JAKARTA, KOMPAS —Momentum pengumuman nama calon anggota legislatif pada Pemilu 2019 yang berstatus bekas narapidana perkara korupsi perlu dijaga guna mendorong masyarakat mempelajari rekam jejak caleg sebelum memilih. Hal ini hanya bisa dilakukan melalui sinergi berbagai pemangku kepentingan pemilu untuk terus mengingatkan pemilih.
Seperti diberitakan, Komisi Pemilihan Umum (KPU) mengumumkan 49 calon anggota legislatif (caleg) yang merupakan bekas narapidana perkara korupsi pada Rabu (30/1/2019). Terkait dengan hal itu, kelompok masyarakat sipil mendorong KPU menindaklanjutinya dengan memasang daftar nama-nama caleg tersebut di tempat pemungutan suara (TPS) di daerah pemilihan mereka.
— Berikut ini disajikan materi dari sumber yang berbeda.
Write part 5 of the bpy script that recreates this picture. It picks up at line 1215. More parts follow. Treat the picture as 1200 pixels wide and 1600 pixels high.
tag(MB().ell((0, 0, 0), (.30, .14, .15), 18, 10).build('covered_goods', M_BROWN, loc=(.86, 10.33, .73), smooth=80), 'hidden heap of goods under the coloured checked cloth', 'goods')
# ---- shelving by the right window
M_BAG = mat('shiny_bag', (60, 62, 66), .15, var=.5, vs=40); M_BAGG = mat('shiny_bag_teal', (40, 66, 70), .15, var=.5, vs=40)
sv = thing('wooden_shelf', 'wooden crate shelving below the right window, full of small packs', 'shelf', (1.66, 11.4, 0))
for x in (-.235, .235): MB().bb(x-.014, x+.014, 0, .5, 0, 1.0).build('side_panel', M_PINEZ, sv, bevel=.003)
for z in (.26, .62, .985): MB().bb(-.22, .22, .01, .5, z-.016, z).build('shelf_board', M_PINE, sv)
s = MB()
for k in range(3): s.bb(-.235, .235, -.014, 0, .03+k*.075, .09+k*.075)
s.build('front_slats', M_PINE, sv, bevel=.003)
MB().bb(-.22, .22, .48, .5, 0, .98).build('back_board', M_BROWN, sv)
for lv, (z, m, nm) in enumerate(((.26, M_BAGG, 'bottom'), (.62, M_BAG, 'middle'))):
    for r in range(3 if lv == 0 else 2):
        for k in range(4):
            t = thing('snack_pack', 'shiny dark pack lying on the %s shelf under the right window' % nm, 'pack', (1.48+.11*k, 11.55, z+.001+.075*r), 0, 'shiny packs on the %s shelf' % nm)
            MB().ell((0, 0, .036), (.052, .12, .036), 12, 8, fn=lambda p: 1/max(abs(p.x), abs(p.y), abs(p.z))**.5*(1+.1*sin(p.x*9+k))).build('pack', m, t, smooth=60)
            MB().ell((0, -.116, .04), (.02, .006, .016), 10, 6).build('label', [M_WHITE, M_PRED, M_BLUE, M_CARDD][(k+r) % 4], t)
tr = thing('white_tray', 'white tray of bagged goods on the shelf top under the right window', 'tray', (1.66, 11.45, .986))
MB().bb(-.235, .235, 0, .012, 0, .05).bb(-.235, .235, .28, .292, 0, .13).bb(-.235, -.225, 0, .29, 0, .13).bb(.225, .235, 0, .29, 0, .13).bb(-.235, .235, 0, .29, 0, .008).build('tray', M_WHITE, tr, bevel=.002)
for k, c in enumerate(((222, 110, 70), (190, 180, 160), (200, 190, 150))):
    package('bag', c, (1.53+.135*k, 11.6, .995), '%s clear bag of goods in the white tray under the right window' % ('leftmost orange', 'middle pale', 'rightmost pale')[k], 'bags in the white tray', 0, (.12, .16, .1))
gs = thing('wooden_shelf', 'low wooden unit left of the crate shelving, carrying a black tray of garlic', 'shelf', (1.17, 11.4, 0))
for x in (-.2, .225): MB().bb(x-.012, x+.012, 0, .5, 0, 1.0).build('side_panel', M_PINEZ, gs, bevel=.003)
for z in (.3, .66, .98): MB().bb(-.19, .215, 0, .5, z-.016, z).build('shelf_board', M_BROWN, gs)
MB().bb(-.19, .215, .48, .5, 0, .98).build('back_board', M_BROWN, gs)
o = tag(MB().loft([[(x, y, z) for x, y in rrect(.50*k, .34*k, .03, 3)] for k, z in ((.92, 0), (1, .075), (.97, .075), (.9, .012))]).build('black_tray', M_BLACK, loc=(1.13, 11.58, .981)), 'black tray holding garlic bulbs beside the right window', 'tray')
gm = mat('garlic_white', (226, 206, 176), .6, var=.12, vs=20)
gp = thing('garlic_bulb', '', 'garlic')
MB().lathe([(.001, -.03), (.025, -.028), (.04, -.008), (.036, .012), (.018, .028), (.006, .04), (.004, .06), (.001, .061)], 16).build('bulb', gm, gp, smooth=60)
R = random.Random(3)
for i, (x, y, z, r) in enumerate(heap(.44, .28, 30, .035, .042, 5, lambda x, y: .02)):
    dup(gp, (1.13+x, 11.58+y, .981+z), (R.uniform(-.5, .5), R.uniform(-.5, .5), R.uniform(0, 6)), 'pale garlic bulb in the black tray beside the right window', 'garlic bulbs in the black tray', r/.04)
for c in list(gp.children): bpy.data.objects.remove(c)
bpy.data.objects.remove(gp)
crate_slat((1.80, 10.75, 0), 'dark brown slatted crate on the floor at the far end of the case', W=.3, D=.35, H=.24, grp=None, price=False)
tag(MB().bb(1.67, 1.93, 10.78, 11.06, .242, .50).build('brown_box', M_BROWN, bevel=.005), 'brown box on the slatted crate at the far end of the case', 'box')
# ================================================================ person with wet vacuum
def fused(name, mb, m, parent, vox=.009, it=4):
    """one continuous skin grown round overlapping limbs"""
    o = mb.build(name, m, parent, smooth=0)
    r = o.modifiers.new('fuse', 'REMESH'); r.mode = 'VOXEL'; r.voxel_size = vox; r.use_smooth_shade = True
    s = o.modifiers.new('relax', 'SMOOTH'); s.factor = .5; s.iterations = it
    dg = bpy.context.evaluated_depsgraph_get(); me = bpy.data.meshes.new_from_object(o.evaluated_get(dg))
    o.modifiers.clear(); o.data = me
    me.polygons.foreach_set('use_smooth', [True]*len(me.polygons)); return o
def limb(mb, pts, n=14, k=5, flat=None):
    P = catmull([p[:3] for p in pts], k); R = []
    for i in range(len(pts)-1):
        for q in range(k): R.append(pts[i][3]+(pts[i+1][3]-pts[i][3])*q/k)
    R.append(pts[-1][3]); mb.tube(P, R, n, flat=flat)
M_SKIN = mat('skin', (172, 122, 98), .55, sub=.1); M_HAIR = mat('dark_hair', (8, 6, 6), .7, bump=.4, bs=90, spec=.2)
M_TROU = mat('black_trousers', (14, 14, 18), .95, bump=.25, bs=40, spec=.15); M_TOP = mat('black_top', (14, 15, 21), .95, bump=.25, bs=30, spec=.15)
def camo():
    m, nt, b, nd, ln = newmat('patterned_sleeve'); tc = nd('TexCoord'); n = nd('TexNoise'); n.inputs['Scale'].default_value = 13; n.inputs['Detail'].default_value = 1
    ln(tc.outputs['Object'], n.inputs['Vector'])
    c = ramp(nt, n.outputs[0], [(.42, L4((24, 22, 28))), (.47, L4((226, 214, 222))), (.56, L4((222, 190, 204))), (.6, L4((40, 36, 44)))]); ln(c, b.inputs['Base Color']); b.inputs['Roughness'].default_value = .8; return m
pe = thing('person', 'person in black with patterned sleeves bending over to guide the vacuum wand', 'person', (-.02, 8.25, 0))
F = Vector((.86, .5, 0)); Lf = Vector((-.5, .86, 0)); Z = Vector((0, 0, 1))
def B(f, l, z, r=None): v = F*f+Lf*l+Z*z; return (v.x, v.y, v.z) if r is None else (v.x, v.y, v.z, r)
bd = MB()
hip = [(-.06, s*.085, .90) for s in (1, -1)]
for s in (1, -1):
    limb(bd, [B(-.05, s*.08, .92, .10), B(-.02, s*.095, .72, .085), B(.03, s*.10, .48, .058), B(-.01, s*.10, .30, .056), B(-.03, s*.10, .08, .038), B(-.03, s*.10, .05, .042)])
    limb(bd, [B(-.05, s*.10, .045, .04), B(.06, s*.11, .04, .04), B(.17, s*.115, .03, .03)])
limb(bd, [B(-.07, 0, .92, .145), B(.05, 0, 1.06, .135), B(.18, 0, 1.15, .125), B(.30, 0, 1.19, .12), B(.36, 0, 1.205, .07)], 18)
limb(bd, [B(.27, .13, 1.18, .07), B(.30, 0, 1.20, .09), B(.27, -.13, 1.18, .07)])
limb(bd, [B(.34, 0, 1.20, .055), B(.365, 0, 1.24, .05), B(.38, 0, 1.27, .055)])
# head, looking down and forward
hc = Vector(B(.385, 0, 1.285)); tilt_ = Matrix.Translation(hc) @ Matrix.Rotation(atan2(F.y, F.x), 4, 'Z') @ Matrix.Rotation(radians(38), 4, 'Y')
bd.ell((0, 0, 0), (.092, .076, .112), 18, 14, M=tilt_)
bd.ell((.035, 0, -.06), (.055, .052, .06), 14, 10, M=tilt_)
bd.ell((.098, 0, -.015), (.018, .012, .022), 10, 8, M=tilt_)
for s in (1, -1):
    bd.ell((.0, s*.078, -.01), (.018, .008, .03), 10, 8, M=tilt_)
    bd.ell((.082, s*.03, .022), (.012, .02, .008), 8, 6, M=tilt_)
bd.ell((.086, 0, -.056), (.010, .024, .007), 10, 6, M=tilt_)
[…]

Direktur Eksekutif Network for Democracy and Electoral Integrity (Netgrit) Sigit Pamungkas, Kamis (31/1), di Jakarta, menuturkan, apabila nama-nama caleg itu tidak dipasang lagi di TPS, dikhawatirkan pemilih tidak ingat atau tidak mengetahui rekam jejak mereka sekalipun telah diumumkan KPU.
”Harus ada sinergi antara KPU yang mengumumkan nama-nama caleg berstatus bekas narapidana korupsi dan upaya yang dibangun masyarakat sipil untuk terus mewacanakan isu itu,” kata Sigit.
Anggota KPU, Ilham Saputra, mengatakan, terbuka kemungkinan bagi KPU untuk memasang nama caleg berstatus bekas narapidana korupsi di TPS. Namun, hal itu harus dikaji dan dibicarakan dulu dengan semua anggota KPU dalam rapat pleno. Alasannya, dengan pemasangan nama calon di TPS, berarti harus diberikan tanda khusus pada caleg tertentu.
Terkait kemungkinan mengumumkan caleg yang berstatus bekas narapidana dalam kasus lain, menurut Ketua KPU Arief Budiman, hal itu bisa saja dilakukan. Namun, KPU harus meminta data terlebih dulu kepada KPU di tingkat provinsi ataupun kabupaten/kota.
Diserahkan ke KPU
Partai politik yang calon anggota legislatifnya teridentifikasi berstatus bekas terpidana kasus korupsi menyerahkan urusan sosialisasi kepada caleg yang bersangkutan serta KPU.
Partai yang memiliki caleg berstatus bekas narapidana korupsi ialah Partai Golkar, Gerindra, Hanura, Demokrat, Partai Amanat Nasional, Partai Berkarya, Partai Garuda, Perindo, PDI-P, Partai Keadilan dan Persatuan Indonesia, Partai Keadilan Sejahtera, dan Partai Bulan Bintang.
Wakil Ketua Badan Pemenangan Pemilu Partai Golkar Muhammad Zainul Majdi (TGB) mengatakan, DPP sejak awal tidak bisa mengintervensi proses pencalonan caleg di tingkat provinsi dan kabupaten/kota, yang merupakan wewenang pengurus daerah.
Hal senada disampaikan Ketua DPP Partai Gerindra Ahmad Riza Patria. Menurut dia, DPP Partai Gerindra tak bisa mengawasi proses pencalonan di daerah. Pencalonan bekas terpidana di tingkat provinsi dan kabupaten/kota berada di luar pengetahuan pengurus tingkat pusat.
”Urusan dengan partai sudah selesai, dengan KPU juga sudah. Sekarang, kami tinggal menyerahkan kepada masyarakat untuk menentukan pilihan terbaik,” ujar Riza.
Adapun sebagian masyarakat di daerah skeptis menanggapi pengumuman itu. Pemilik Kedai Kopi Politik di Rembang, Jawa Tengah, Maninus Suud, mengatakan, respons pemilih atas publikasi para caleg bekas koruptor seolah dipatahkan oleh sikap sosial mereka yang agresif dalam membangun kembali kepercayaan konstituen di daerah pemilihan.